The Victory showing is located on the slopes east of Williams Creek, 2 kilometres south-southeast of Barkerville.
The showing lies within the Barkerville Terrane of the Omineca Belt. The Barkerville Terrane is in thrust contact with Triassic Quesnel Terrane rocks to the west and Hadrynian to Lower Paleozoic Cariboo Terrane rocks to the east. The Barkerville Terrane in this region is underlain by the dominantly metasedimentary rocks of the Hadrynian to Lower Paleozoic Snowshoe Group. In this area the Snowshoe Group comprises limestone, phyllite and quartzite. These rocks have been regionally metamorphosed to greenschist facies.

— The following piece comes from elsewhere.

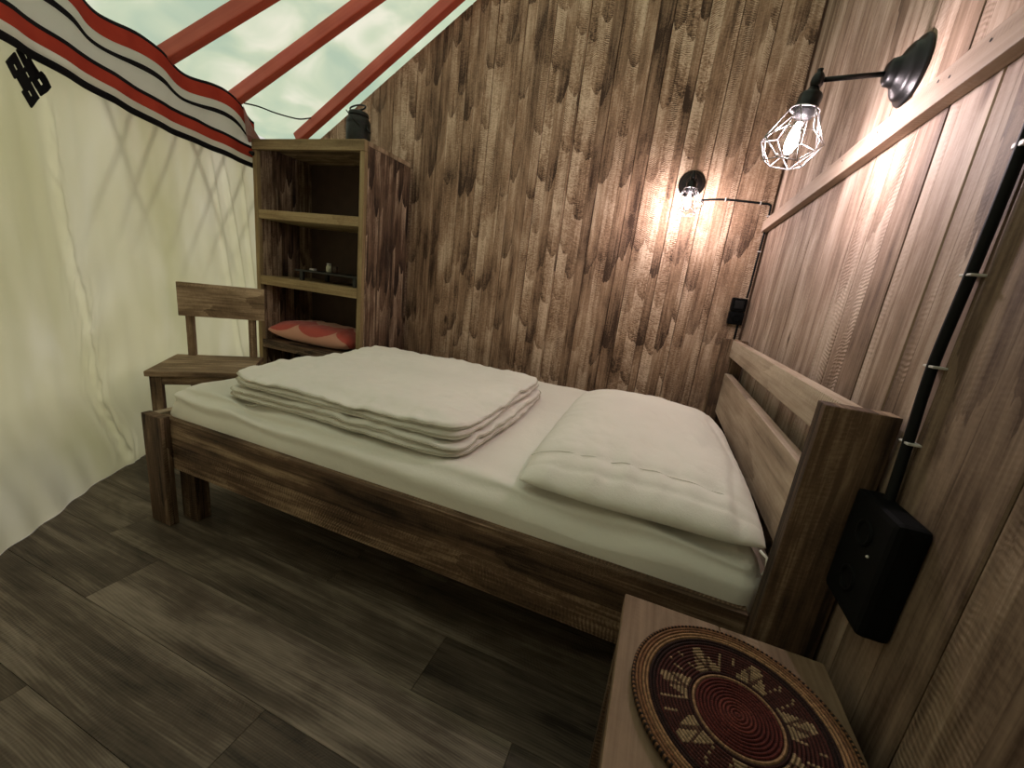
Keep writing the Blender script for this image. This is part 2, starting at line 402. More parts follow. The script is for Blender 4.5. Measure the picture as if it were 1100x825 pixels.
def make_board_wall(name, axis, edges, mat, depth_sign, jit):
    bm = bmesh.new(); wl, tl = wc_layers(bm)
    for (a, b_, tone, dz) in edges:
        g = .0015
        da, db = abs(a), abs(b_)
        za, zb = wall_top(da), wall_top(db)
        rec = dz
        seed = nextseed()
        # sloped-top prism
        t = .024
        A, B = a + g, b_ - g
        def P(u, w, z): return (u, w, z) if axis == 'x' else (w, u, z)
        f0 = 0 + rec; f1 = t + .004
        bv = .0025
        prof = [(A, f0 + bv), (A + bv, f0), (B - bv, f0), (B, f0 + bv), (B, f1), (A, f1)]
        lo = [bm.verts.new(P(u, w, -.0)) for u, w in prof]
        hi = [bm.verts.new(P(u, w, lerp(za, zb, (u - a) / (b_ - a)))) for u, w in prof]
        n = len(prof)
        fs = [bm.faces.new((lo[i], lo[(i + 1) % n], hi[(i + 1) % n], hi[i])) for i in range(n)]
        fs += [bm.faces.new(lo[::-1]), bm.faces.new(hi)]
        for f in fs:
            for l in f.loops:
                c = l.vert.co
                uu = (c.x if axis == 'x' else c.y) - a
                l[wl] = (uu, c.z + seed, seed); l[tl] = tone
    # added backing behind the boards stops outside light in the gaps, same sloping top
    e0, e1 = .030, edges[-1][0]
    def P(u, w, z): return (u, w, z) if axis == 'x' else (w, u, z)
    q = [[bm.verts.new(P(u, w, z)) for u, w in ((e0, .0275), (e0, .045), (e1, .045), (e1, .0275))] for z in (0, 1)]
    for col, u in zip(zip(*q), (e0, e0, e1, e1)):
        col[1].co.z = wall_top(abs(u)) - .02
    for i in range(4): bm.faces.new((q[0][i], q[0][(i + 1) % 4], q[1][(i + 1) % 4], q[1][i]))
    bm.faces.new(q[0]); bm.faces.new(q[1])
    bmesh.ops.recalc_face_normals(bm, faces=bm.faces)
    return struct(bm_obj(name, bm, mat))

xs = [0.0, -.19, -.36, -.52, -.70, -.78, -.975, -1.165, -1.375, -1.56, -1.75, -1.94, -2.13, -2.32, -2.51, -2.70, -2.89, -3.08, -3.30]
tb = [.42, .50, .62, .45, .40, .60, .38, .52, .60, .66, .55, .60, .48, .55, .6, .5, .5, .5]
make_board_wall('wall_back', 'x', [(xs[i + 1], xs[i], tb[i], random.uniform(0, .002)) for i in range(len(xs) - 1)], W_BACK, 1, 0)
ys = [0.0, -.062, -.26, -.45, -.65, -.86, -1.06, -1.26, -1.365, -1.56, -1.70, -1.838, -2.042, -2.24, -2.44, -2.64, -2.84, -3.04, -3.25]
tr = [.25, .62, .56, .64, .55, .62, .68, .62, .55, .66, .48, .16, .02, .1, .2, .3, .3, .3]  # boards past the cable: darker wood, with the corner's dimness added to their tone
rec = [.006] + [0] * 17
make_board_wall('wall_right', 'y', [(ys[i + 1], ys[i], tr[i], rec[i] + random.uniform(0, .0015)) for i in range(len(ys) - 1)], W_RIGHT, 1, 0)
# the right wall's boards are thick towards +x: face at x = 0 (built above with its face at 0 and body behind)

# batten nailed to the right wall
bm = bmesh.new()
add_board(bm, (.03, 3.2, .058), (-.0155, -1.605, 1.571), 'y', .003, .6)
wl, tl = wc_layers(bm)
for (y, z) in ((-1.56, 1.585), (-1.60, 1.575), (-1.32, 1.58), (-1.30, 1.57), (-1.10, 1.58), (-1.7, 1.582)):
    tmp = [bm.verts.new((-.0312, y + .004 * math.cos(q * PI / 3), z + .003 * math.sin(q * PI / 3))) for q in range(6)]
    f = bm.faces.new(tmp); f.material_index = 1
o = bm_obj('trim_1', bm, [W_BATTEN, BLACKP]); struct(o)

# felt wall: curved, hangs from the eaves
def felt_R(a, z):
    t = math.degrees(a)
    R = R0 + .09 * sstep(0.0, .45, z)
    hem = 1 - sstep(0.0, .35, z)
    R += hem * (.010 * math.sin(t * .55 + 1.0) + .004 * math.sin(t * 2.3))
    R += .010 * sn(t * .16, z * .9, 2.2) + .006 * sn(t * .7, z * 2.0, 8.0)
    # sewn vertical seam that puckers
    c = -149.3 - .9 * (1.5 - z) + .25 * math.sin(z * 7)
    d = t - c
    R += -.007 * math.exp(-(d / .28) ** 2) * (1 - sstep(1.5, 1.68, z)) + .003 * math.exp(-((d - .55) / .4) ** 2)
    R += -.008 * math.exp(-((d + 1.6) / 1.5) ** 2) * math.sin(z * 17 + t) * (1 - sstep(.8, 1.4, z))
    R += .011 * math.exp(-(d / 1.1) ** 2) * sn(t * 2.0 + 4, z * 13 + t * 1.5, 6) * (1 - sstep(.75, 1.25, z)) + .006 * math.exp(-(d / .5) ** 2) * sn(t * 3, z * 22, 3)
    # slanting folds near the shelf
    if t < -164:
        for (c0, k, w, h) in ((-169.2, 2.6, .30, .020), (-167.3, 2.2, .32, .014), (-170.7, 1.6, .3, .016)):
            d = t - (c0 + k * (z - .8)); R += -h * math.exp(-(d / w) ** 2) * (1 - sstep(1.5, 1.7, z))
    # long soft vertical drapes under the band
    R += .004 * math.sin(t * 1.35 + .8 * sn(t * .2, z)) * sstep(.5, 1.4, z) * (1 - sstep(1.62, 1.75, z))
    return R
def make_felt():
    bm = bmesh.new()
    a0, a1, na, nz = math.radians(-183), math.radians(-84), 900, 140
    ztop = 1.77
    grid = []
    for i in range(na + 1):
        a = lerp(a0, a1, i / na); col = []
        for j in range(nz + 1):
            z = (ztop - .0 * sstep(-170.5, -171.5, math.degrees(a))) * (j / nz) ** 1.1
            r = felt_R(a, z)
            zz = z
            if j == 0: zz = .0008
            col.append(bm.verts.new((r * math.cos(a), r * math.sin(a), zz)))
        grid.append(col)
    for i in range(na):
        for j in range(nz):
            f = bm.faces.new((grid[i][j], grid[i + 1][j], grid[i + 1][j + 1], grid[i][j + 1])); f.smooth = True
    bmesh.ops.recalc_face_normals(bm, faces=bm.faces)
    return struct(bm_obj('wall_left', bm, FELT))
make_felt()

# unseen laths added outside the felt, tapered to cast soft streaks through the cloth
def make_streak_laths():
    bm = bmesh.new()
    for i in range(0, 7):
        for sgn in (-1, 1):
            if sgn > 0 and i % 3 != 1: continue
            pts = []
            for k in range(13):
                z = lerp(1.0 if i < 3 else 1.15, 1.90, k / 12); a = math.radians(-170.5 + i * 2.7 + 1.1 * sn(i * 3.1, 2) + sgn * (z - 1.3) * 8.0 + .5 * sn(i * 5.0, z * 2.0))
                r = 3.352 + (.008 if sgn > 0 else .03) + .10 * (1.90 - z)
                pts.append((r * math.cos(a), r * math.sin(a), z))
            tube_bm(bm, pts, .014, 6, taper=lambda q: .12 + .88 * q ** .7)
    bmesh.ops.recalc_face_normals(bm, faces=bm.faces)
    return struct(bm_obj('streak_laths', bm, REDPAINT))
make_streak_laths()

# unseen boarded skirting, added outside the tent to shade the felt's lower edge
bm = bmesh.new()
for k in range(100):
    a0, a1 = math.radians(-184 + k), math.radians(-183.1 + k); am = (a0 + a1) / 2
    add_board(bm, (.02, .062, .20), (3.46 * math.cos(am), 3.46 * math.sin(am), .10), 'z', .002, .4, rot=Matrix.Rotation(am, 3, 'Z'))
struct(bm_obj('shade_skirting', bm, W_BED))

# roof canvas: cone over the whole tent
def make_roof():
    bm = bmesh.new(); rings = []
    na = 96
    for r in (3.50, 3.36, 2.9, 2.4, 1.9, 1.4, .9, .5, .05):
        rings.append([bm.verts.new(((r + .012 * math.sin(k * 9)) * math.cos(2 * PI * k / na), r * math.sin(2 * PI * k / na), roof_z(r) + .012 * sn(k * .9, r * 3))) for k in range(na)])
    for A, B in zip(rings, rings[1:]):
        for k in range(na):
            f = bm.faces.new((A[k], A[(k + 1) % na], B[(k + 1) % na], B[k])); f.smooth = True
    bm.faces.new(rings[-1])
    bmesh.ops.recalc_face_normals(bm, faces=bm.faces)
    return struct(bm_obj('ceiling', bm, ROOF))
make_roof()

# ------------------------------------------------------------------ roof poles
def pole(angle_deg, label, r0=3.36, r1=.55, yoff=None):
    if yoff is None:
        a = math.radians(angle_deg); d = Vector((math.cos(a), math.sin(a), 0)); base = Vector((0, 0, 0))
    else:
        d = Vector((-1, 0, 0)); base = Vector((0, yoff, 0))
    p0 = base + d * r0 + Vector((0, 0, 2.0 + (3.25 - r0) * .605 + .042)); p1 = base + d * r1 + Vector((0, 0, 2.0 + (3.25 - r1) * .605 + .042))
    L = (p1 - p0).length; t = (p1 - p0).normalized()
    side = t.cross(Vector((0, 0, 1))).normalized(); up = side.cross(t).normalized()
    rot = Matrix((t, side, up)).transposed()
    bm = bmesh.new(); add_board(bm, (L, .056, .072), (0, 0, 0), 'x', .008, .5)
    o = bm_obj('roof_pole', bm, REDPAINT, None, (p0 + p1) / 2); o.rotation_euler = rot.to_euler()
    return tag(o, label, 'roof pole', 'red roof poles under the canvas')
pole(-160.4, 'leftmost of the three red roof poles, rising from the striped band at top left')
pole(-168.7, 'middle one of the three red roof poles, rising above the end of the striped band')
pole(0, 'red painted roof pole running along the sloping top edge of the plank back wall', 3.34, .55, -.062)

# ------------------------------------------------------------------ striped band on the felt wall
def band_dz(t):
    pts = [(-172, -.03), (-170.5, -.012), (-166.5, .0), (-160, .0), (-153, .02), (-147, .035), (-120, .03), (-90, .0)]
    for (a, b_), (c, d) in zip(pts, pts[1:]):
        if a <= t <= c: return lerp(b_, d, (t - a) / (c - a))
    return pts[0][1] if t < -172 else 0
def make_band():
    root = empty('striped_wall_band', (-3.2, -.6, 1.66), 'red white and black striped cloth band along the top of the pale cloth wall', 'wall hanging')
    lv = [(1.662, 1), (1.692, 0), (1.725, 2), (1.778, 1), (1.795, 0), (1.868, 1), (1.888, 0), (1.93, 2), (1.998, 1), (2.013, None)]
    bm = bmesh.new()
    a0, a1, na = -171.0, -88.0, 420
    cols = []
    for i in range(na + 1):
        t = lerp(a0, a1, i / na); a = math.radians(t); c = []
        for k, (z, _) in enumerate(lv):
            w = sstep(1.80, 1.9, z)
            sag = .018 * math.cos((t + 166.5) / 8.5 * 2 * PI) * w - .04 * w * sstep(-168.6, -171, t)
            zz = z + band_dz(t) + sag
            r = 3.262 + .006 * math.sin(t * 1.5 + z * 6) + .004 * sn(t * .8, z * 6) - .045 * w * (.5 + .5 * math.cos((t + 166.5) / 8.5 * 2 * PI)) * .4
            c.append(bm.verts.new((r * math.cos(a) + 3.2, r * math.sin(a) + .6, zz - 1.66)))
        cols.append(c)
    for i in range(na):
        for k in range(len(lv) - 1):
            f = bm.faces.new((cols[i][k], cols[i + 1][k], cols[i + 1][k + 1], cols[i][k + 1])); f.material_index = lv[k][1]; f.smooth = True
    bmesh.ops.recalc_face_normals(bm, faces=bm.faces)
    ob = bm_obj('striped_cloth', bm, [WHITE_BAND, BLACK_BAND, RED_BAND], root)
    so = ob.modifiers.new('thick', 'SOLIDIFY'); so.thickness = .004; so.offset = 0
    # knot emblem sewn under the band
    lobe = ["#####.#####", "#####.#####", "##.##.##.##", "##.##.##.##", "#####.#####"]
    pat = lobe + [".#########.", ".####.####.", ".####.####.", ".#########."] + lobe[::-1]
    bm = bmesh.new()
    A0 = Vector((-146.72, 1.646)); va = Vector((-1.42, -.116)) / 14; vb = Vector((-1.66, .106)) / 11
    for r, row in enumerate(pat):
        for q, ch in enumerate(row):
            if ch != '#': continue
            vs = []
            for dr, dq in ((0, 0), (0, 1), (1, 1), (1, 0)):
                t, z = A0 + va * (r + dr) + vb * (q + dq); a = math.radians(t)
                for rr in (felt_R(a, z) - .008, felt_R(a, z) - .003): vs.append(Vector((rr * math.cos(a) + 3.2, rr * math.sin(a) + .6, z - 1.66)))
            V = [bm.verts.new(v) for v in vs]
            for f in ((0, 2, 4, 6), (1, 7, 5, 3), (0, 1, 3, 2), (2, 3, 5, 4), (4, 5, 7, 6), (6, 7, 1, 0)): bm.faces.new([V[k] for k in f])
    bmesh.ops.remove_doubles(bm, verts=bm.verts, dist=1e-5)
    bmesh.ops.recalc_face_normals(bm, faces=bm.faces)
    e = bm_obj('knot_emblem', bm, BLACK_BAND, root); e['label'] = 'black interlaced knot emblem sewn below the band'
    # gathered end of the band beside the shelf
    bm = bmesh.new()
    T = [(-3.150, -.640, 1.985), (-3.185, -.56, 1.90), (-3.225, -.455, 1.835), (-3.200, -.575, 1.80), (-3.165, -.615, 1.83)]
    F_ = [bm.verts.new((x + 3.2, y + .6, z - 1.66)) for x, y, z in T]; B_ = [bm.verts.new((x + 3.2 - .012, y + .6 + .012, z - 1.66)) for x, y, z in T]
    bm.faces.new(F_); bm.faces.new(B_[::-1])
    for i in range(5): bm.faces.new((F_[i], F_[(i + 1) % 5], B_[(i + 1) % 5], B_[i]))
    bmesh.ops.recalc_face_normals(bm, faces=bm.faces)
    f = bm_obj('end_flap', bm, GREY_FLAP, root); f['label'] = 'grey and red pointed end of the band'
make_band()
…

The showing comprises several quartz veins cutting phyllites and quartzites of the Upper Proterozoic-Paleozoic Snowshoe Group. The veins were worked on the former Victory claim in the early 1900s. Two of these veins, both striking northeast and ranging from 15 to 20, and 25 to 38 centimetres wide respectively, are mineralized with arsenopyrite, pyrite and galena (Geological Survey of Canada Memoir 149, page 196, workings 1 and 2). The narrower of these two veins contains stringers up to 5 centimetres wide of massive arsenopyrite with pyrite and galena. In 1926, a sample of this heavily mineralized material yielded 338.74 grams per tonne gold and 75.43 grams per tonne silver, and another sample analyzed 464.23 grams per tonne gold and 115.54 grams per tonne silver (Geological Survey of Canada Memoir 149, page 205).